Bauerlein’s tome is not an elderly screed that complains about kids these days. Bauerlein deftly weaves together personal experience, trenchant observations, and a host of social scientific studies to bolster his claim that the central problem of higher education reflects the fact that we have “cut the young off from a living past,” with the result that they’ve been deprived “of a profound and stabilizing understanding of life, of themselves.”
In his “Parable of the Madman,” Nietzsche, reflecting on the death of God, observes that “this tremendous event is still on its way,” continuing that “deeds, though done, still require time to be seen and heard.” The Madman notes the irony that even though “this deed is still more distant from them than most distant stars,” those responsible remain ignorant that “they have done it themselves.”
They have done it themselves. I think of that line often when I contemplate the state of the next generation (including my own children). It’s not unusual for one generation to complain about the next, but oftentimes our handwringing masks the fact that, deep down, we know we are responsible for the state of things. Part of that is a certain indolence as regards the ways we raise them; part of that is our own inability to be grateful for and appreciate the patrimony we’ve inherited and to know how to pass it on; and a great part of that is a loss of faith and confidence in that patrimony. And so we squander our inheritance rather than enrich it.
Mark Bauerlein’s The Dumbest Generation Grows Up follows up on his 2008 volume and lets neither generation off the hook. Despite its unfortunate title, Bauerlein’s tome is not an elderly screed that complains about kids these days. Bauerlein deftly weaves together personal experience, trenchant observations, and a host of social scientific studies to bolster his claim that the central problem of higher education reflects the fact that we have “cut the young off from a living past,” with the result that they’ve been deprived “of a profound and stabilizing understanding of life, of themselves.” To make matters worse, we have placed into their hands and their pockets the instruments of such severing. The educational specialists who advocated for doubling down on technology were “false prophets” of what “was never going to be anything but a disaster.”

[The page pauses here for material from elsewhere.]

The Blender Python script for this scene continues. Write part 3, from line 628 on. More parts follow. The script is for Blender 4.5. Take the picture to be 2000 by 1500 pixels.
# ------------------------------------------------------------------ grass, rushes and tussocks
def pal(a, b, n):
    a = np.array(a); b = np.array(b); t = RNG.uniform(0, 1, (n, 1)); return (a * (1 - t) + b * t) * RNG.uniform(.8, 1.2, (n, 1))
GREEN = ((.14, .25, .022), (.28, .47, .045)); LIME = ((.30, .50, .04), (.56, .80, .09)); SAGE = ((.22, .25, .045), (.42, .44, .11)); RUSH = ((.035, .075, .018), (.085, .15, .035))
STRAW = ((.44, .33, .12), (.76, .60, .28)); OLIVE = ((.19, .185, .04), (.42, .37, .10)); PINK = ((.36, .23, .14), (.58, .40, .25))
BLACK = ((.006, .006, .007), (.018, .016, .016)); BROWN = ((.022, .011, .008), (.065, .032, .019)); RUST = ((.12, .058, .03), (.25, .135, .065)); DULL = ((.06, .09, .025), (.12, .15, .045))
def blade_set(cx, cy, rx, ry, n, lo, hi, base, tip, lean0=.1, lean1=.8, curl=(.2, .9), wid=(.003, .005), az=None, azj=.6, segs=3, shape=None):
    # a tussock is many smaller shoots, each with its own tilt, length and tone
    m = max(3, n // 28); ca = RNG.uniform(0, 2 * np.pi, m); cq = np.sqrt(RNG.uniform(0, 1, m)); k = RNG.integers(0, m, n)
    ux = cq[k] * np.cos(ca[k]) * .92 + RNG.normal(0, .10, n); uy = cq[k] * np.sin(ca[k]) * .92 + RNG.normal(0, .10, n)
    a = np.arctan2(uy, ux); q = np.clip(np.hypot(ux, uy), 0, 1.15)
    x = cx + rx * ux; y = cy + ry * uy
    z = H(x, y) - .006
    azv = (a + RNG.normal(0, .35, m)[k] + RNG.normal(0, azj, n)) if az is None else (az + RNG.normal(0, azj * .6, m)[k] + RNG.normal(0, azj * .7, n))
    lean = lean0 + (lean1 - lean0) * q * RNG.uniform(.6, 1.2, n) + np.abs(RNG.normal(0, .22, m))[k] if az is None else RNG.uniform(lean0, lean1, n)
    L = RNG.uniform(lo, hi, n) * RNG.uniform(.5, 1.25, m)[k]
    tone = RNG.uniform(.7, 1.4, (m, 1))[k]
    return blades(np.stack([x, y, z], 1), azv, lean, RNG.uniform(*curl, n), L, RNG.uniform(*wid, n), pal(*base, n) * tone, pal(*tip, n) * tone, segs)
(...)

The young generation is “dumb” not only in the sense that their cultural ignorance is so profound they don’t realize it, but in the second sense that their capacity to speak is muted by their inability to blend their voices with those of the past, in particular the deep and rich sounds of Western arts and letters. Students are thus both dumb and deaf, for neither can they hear the past, the dulcet tones that would remind them of their proper place in the order of things. Here the effect of teachers and mentors themselves giving up on their heritage combined with the distractions offered by electronic gadgets has left students isolated and anxious, precisely because they are no longer part of something. The earbuds are the perfect metaphor for this state: They begin by rendering you temporarily deaf to the outside world and end up making you permanently so. But youth lacks the perspective to see how this might play out 30 or 40 years from now, which makes the abrogation of such knowledge by their elders all the more tragic.
Canon Fire
Political reformers have long understood that they need to know well—indeed, need to know better than the defenders—the tradition against which they set themselves. The canon wars of the 1980s have yielded the predictable outcome: Students from that time period are now standing mute in front of the classroom because they were on the losing end of those wars. Even if these instructors thought it was a good idea to hand on the best of the past, they wouldn’t be able to do so because they themselves are ignorant of it.